Julvan Lacerda salienta que sem o repasse do estado os municípios ficaram de mãos atadas para realizar obras e atender às reivindicações da população. Assim, os chefes dos executivos municipais perderam a força política. “O prefeito ficou sem poder pedir votos porque não estava cumprindo com o seu dever.
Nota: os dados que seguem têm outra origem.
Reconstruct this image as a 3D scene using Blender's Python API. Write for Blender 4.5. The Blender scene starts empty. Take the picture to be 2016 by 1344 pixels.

Quem na eleição iria querer acompanhar o prefeito que não estava fazendo sua obrigação?”, comenta.

Efeito das redes sociais


No Norte de Minas, tradicionalmente, os candidatos aos cargos majoritários apoiados pelos prefeitos vencem as eleições.

Mas, no segundo turno do pleito de 2018, Romeu Zema venceu com folga em quase todas as cidades da região, apesar de não ter o apoio dos gestores municipais. O prefeito de Grão Mogol, Hamilton Nascimento (PPS), avalia que os prefeitos ficaram “enfraquecidos” por causa das restrições da lei eleitoral, que proibiu, por exemplo, o uso de carros de som na campanha política, sem a presença do candidato. Ele acha que as redes sociais também tiraram a força eleitoral dos prefeitos.

Nascimento lembra que a as mensagens pela internet e pelo WhatsApp chegam “mais rápido” do que a propaganda e a divulgação de candidaturas no trabalho corpo-a-corpo. “Aqui no município existem comunidades distantes da sede. Enquanto eu rodo seis quilômetros de estrada, a propaganda do candidato já chegou há muito tempo em localidades a 100 quilômetros de distância pela rede social”, compara o prefeito norte-mineiro.

Grão Mogol é um exemplo de votação em peso em Romeu Zema no segundo turno por parte de eleitores que votaram em Fernando Pimentel (PT) no primeiro turno da eleição.

O petista foi o vencedor do primeiro turno no município, com 3.216 votos (45,66%) seguido de Antonio Anastasia, que recebeu 2.625 votos (37,27%), enquanto Zema ficou em terceiro lugar com 1.122 votos (15.93%).

No segundo turno o empresário “pulou” para primeira colocação em Grão Mogol, com 3.653 votos (59,02%) contra 2.536 votos (40,98%). O prefeito conta que no município existem vários assentamentos de trabalhadores sem-terra, cujos integrantes teriam votado em peso em Pimentel no primeiro turno e em Zema, no segundo turno.

Também no Norte de Minas, o prefeito de Janaúba (71,5 mil habitantes), Carlos Isaildon Mendes (PSDB), diz que os chefes de executivos municipais não transferem votos como em eleições passadas porque os eleitores mudaram de comportamento e não seguem mais as lideranças políticas.


Ele ressalta que na eleição de 2018 nomes já conhecidos, como o do senador Antonio Anastasia foram derrotados devido ao “sentimento de mudança” do eleitorado. “O houve foi um recado do desejo de mudança pelo povo. O Anastasia não perdeu a eleição por causa da falta de prestígio dos prefeitos”, assegura Isailson.

O chefe do Executivo de Janaúba declarou que no segundo turno tirou férias e não fez campanha para o candidato a governador pelo seu partido. “Não pedi voto nem para minha mulher”, confessa Isaildon. “Mas, mesmo se eu tivesse feito campanha (para Antonio Anastasia), talvez iria melhorar um pouquinho, mas não daria para ganhar a eleição”, reconhece. No segundo turno, Romeu Zema venceu fácil em Janaúba, com 23.710 votos (78,49%) contra 6.498 votos (21,51%) para o tucano.